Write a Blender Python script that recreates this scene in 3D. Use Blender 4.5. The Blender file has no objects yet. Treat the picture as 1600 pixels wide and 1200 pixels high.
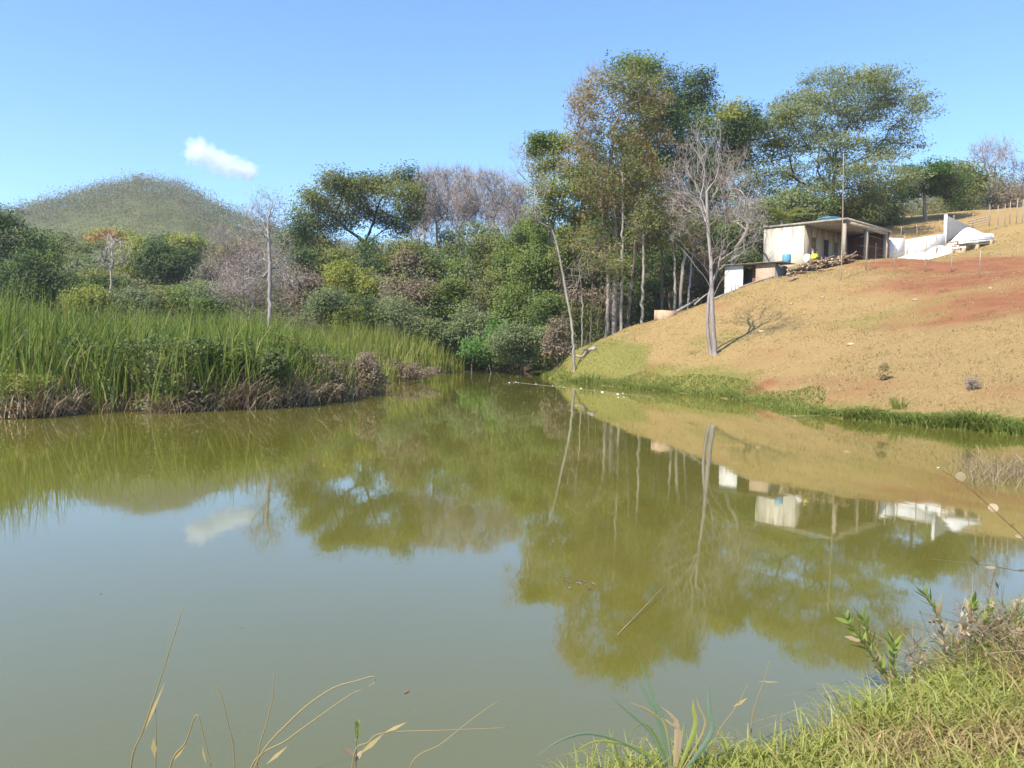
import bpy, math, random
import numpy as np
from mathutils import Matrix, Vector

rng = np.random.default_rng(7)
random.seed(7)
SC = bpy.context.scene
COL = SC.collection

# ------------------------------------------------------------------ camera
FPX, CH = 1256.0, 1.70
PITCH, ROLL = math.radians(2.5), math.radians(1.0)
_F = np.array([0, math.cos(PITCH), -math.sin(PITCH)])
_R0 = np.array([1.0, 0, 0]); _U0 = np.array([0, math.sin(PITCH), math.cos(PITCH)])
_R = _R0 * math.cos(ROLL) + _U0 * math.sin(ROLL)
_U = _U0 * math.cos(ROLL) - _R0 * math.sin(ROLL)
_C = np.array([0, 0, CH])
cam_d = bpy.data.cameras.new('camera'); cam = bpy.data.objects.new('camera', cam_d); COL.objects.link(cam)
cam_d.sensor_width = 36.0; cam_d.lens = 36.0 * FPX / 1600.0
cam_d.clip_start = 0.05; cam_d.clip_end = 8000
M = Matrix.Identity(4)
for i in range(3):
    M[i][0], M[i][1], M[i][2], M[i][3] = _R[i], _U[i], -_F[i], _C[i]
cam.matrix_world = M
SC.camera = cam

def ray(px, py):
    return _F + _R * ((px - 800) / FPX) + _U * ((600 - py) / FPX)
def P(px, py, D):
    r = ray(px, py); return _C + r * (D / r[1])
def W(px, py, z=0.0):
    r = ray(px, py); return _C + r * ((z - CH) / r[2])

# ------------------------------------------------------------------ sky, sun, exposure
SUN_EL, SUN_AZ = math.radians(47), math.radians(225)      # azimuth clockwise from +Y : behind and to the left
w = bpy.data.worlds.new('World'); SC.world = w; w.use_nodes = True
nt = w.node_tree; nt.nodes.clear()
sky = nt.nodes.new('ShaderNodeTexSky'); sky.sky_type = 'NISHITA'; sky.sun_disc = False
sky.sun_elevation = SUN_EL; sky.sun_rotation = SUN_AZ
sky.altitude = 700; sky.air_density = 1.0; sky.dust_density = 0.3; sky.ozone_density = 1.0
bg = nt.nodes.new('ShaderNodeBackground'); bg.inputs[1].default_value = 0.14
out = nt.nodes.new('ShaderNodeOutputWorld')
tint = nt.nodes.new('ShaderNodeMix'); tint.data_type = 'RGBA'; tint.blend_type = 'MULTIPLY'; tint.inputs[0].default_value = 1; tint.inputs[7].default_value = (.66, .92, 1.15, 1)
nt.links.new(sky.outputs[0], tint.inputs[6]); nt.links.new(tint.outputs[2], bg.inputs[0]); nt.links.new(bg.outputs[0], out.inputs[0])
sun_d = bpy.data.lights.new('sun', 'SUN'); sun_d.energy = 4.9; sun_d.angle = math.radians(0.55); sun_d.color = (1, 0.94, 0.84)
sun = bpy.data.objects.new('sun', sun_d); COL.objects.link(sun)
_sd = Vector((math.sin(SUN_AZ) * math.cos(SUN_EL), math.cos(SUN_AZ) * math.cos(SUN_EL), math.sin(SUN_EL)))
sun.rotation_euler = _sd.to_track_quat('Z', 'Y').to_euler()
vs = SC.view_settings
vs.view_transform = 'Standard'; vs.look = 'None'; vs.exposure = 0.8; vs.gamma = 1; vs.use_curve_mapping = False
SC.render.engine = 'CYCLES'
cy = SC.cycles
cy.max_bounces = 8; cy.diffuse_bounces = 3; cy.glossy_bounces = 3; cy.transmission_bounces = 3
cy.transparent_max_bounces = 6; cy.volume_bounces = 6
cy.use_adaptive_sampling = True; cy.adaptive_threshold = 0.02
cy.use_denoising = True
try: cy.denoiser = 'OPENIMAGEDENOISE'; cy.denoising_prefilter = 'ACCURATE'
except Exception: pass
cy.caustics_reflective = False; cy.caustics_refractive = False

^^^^

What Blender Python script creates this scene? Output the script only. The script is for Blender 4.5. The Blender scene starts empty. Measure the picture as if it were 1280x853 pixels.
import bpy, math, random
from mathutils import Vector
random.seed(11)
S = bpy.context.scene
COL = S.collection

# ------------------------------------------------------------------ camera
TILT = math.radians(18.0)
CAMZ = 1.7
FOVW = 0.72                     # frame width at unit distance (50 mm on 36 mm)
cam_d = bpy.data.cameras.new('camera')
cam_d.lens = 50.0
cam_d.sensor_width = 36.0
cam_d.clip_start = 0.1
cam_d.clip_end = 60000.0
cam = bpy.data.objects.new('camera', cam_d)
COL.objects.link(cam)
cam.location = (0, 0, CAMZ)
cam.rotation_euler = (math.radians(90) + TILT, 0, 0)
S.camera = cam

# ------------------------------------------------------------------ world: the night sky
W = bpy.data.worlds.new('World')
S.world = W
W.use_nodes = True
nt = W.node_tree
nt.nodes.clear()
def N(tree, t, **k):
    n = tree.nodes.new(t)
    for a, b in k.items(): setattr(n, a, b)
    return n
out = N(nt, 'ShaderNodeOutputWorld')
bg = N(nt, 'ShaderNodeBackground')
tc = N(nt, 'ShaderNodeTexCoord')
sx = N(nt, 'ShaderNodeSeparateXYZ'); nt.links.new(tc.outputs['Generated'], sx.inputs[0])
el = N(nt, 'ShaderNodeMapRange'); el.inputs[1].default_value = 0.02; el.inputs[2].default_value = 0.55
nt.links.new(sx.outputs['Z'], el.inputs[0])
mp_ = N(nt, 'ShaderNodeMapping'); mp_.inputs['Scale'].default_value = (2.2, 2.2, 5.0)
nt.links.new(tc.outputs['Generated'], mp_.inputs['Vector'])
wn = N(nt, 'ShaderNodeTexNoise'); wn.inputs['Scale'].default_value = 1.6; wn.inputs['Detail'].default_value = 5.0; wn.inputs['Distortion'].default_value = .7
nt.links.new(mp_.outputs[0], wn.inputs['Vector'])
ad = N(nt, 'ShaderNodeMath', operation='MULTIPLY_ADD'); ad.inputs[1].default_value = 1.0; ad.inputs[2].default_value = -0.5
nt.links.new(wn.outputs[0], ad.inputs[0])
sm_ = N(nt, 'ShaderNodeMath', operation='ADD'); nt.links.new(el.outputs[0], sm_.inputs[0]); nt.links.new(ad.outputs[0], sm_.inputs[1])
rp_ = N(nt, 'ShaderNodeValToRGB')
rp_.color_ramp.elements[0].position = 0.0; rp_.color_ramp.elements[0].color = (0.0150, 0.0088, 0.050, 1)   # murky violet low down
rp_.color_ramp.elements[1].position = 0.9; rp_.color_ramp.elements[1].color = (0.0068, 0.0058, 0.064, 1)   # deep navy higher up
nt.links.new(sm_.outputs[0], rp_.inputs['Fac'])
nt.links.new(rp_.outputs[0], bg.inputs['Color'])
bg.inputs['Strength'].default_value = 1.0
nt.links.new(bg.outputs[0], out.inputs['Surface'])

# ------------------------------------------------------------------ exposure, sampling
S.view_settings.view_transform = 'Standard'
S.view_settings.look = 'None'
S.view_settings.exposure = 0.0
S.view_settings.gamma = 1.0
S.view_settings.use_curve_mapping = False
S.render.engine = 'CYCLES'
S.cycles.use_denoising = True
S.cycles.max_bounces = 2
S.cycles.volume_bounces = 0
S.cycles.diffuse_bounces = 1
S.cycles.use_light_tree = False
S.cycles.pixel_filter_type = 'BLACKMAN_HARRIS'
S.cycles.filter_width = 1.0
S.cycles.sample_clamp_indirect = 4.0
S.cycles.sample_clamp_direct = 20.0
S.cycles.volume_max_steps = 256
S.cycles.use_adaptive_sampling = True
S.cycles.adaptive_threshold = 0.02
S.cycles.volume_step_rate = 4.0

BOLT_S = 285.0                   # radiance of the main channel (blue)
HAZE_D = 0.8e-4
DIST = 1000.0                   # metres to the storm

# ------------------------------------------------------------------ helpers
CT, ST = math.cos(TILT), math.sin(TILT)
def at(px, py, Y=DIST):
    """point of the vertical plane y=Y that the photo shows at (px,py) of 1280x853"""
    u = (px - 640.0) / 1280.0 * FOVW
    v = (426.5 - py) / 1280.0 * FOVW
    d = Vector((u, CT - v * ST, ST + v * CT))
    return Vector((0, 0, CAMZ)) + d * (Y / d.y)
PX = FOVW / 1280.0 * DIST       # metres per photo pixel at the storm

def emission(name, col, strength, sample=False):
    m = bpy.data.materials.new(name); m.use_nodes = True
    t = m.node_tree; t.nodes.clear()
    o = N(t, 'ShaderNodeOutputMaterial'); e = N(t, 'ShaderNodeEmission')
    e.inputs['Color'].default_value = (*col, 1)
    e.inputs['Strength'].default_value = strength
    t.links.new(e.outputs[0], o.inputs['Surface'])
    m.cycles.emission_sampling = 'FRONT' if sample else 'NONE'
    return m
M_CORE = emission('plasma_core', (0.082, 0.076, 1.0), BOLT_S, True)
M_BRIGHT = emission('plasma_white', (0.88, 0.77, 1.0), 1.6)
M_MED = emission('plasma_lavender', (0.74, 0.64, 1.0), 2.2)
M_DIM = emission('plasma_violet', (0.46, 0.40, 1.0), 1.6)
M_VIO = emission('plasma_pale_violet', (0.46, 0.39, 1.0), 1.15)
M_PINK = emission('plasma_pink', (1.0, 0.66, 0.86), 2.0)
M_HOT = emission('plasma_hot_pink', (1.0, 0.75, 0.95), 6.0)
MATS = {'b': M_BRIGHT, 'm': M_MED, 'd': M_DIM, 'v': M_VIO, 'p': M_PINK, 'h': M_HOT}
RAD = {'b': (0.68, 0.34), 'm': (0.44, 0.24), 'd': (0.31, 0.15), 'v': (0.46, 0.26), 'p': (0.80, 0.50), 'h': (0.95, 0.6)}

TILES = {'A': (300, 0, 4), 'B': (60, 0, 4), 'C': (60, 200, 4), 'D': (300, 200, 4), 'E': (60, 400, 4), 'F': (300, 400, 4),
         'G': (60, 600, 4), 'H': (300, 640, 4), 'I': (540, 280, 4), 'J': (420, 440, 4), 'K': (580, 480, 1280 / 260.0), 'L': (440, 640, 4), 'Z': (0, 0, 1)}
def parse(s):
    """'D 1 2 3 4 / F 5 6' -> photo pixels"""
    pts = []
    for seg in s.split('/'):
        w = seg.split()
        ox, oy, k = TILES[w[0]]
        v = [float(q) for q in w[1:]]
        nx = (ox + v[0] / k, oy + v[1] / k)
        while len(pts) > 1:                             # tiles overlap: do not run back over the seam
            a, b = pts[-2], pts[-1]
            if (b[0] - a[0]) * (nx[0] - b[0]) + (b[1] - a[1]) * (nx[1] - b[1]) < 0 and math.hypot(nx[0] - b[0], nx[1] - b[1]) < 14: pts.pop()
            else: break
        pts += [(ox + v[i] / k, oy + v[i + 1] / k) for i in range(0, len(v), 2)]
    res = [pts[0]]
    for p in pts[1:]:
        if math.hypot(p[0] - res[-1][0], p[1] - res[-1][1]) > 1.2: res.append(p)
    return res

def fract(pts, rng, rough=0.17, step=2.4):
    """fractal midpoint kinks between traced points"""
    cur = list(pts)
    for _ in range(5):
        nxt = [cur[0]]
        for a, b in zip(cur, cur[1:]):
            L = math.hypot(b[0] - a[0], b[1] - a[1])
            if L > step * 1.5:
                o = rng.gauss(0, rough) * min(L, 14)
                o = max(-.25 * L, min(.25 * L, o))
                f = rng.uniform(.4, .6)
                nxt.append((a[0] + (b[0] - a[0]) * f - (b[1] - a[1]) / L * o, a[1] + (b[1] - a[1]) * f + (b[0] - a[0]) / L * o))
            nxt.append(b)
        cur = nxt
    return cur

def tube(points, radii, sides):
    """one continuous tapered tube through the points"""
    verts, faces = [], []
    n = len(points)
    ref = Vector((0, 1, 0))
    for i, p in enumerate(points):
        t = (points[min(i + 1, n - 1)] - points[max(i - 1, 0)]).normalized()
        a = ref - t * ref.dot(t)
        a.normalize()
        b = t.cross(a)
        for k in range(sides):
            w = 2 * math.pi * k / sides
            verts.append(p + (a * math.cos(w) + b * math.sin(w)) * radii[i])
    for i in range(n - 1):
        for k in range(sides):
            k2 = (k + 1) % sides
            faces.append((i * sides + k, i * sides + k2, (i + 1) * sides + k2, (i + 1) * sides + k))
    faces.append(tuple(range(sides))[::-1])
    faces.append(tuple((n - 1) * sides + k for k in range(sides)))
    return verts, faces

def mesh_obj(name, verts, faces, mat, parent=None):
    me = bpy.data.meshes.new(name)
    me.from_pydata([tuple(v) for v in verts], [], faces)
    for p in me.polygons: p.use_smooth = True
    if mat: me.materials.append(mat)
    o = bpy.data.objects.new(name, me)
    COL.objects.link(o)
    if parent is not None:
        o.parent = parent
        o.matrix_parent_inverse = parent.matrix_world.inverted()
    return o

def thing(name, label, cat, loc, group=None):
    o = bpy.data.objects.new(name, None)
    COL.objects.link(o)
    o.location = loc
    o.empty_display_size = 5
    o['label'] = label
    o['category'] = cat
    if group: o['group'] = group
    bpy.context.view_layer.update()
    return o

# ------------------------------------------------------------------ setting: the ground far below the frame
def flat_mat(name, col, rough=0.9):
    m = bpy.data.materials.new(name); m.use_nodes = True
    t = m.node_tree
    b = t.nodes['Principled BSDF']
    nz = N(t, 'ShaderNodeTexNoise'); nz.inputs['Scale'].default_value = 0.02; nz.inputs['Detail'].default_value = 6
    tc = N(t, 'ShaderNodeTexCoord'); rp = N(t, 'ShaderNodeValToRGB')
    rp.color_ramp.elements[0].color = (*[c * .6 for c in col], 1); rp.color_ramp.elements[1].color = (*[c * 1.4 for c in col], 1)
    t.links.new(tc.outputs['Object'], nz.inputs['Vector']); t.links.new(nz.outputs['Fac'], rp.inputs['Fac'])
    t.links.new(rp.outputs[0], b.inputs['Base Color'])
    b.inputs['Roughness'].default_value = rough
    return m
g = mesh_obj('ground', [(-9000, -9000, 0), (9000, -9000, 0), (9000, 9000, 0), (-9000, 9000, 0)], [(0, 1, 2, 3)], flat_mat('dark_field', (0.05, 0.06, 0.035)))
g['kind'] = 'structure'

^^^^

_Task brief_
Begin at the line that has "Write a Blender", stop after the line that has "COL = SC.collection", and reproduce every line between them exactly and nothing else. Pictures stay out of the copy.

_Output of the exercise_
Write a Blender Python script that recreates this scene in 3D. Use Blender 4.5. The Blender file has no objects yet. Treat the picture as 1600 pixels wide and 1200 pixels high.
import bpy, math, random
import numpy as np
from mathutils import Matrix, Vector

rng = np.random.default_rng(7)
random.seed(7)
SC = bpy.context.scene
COL = SC.collection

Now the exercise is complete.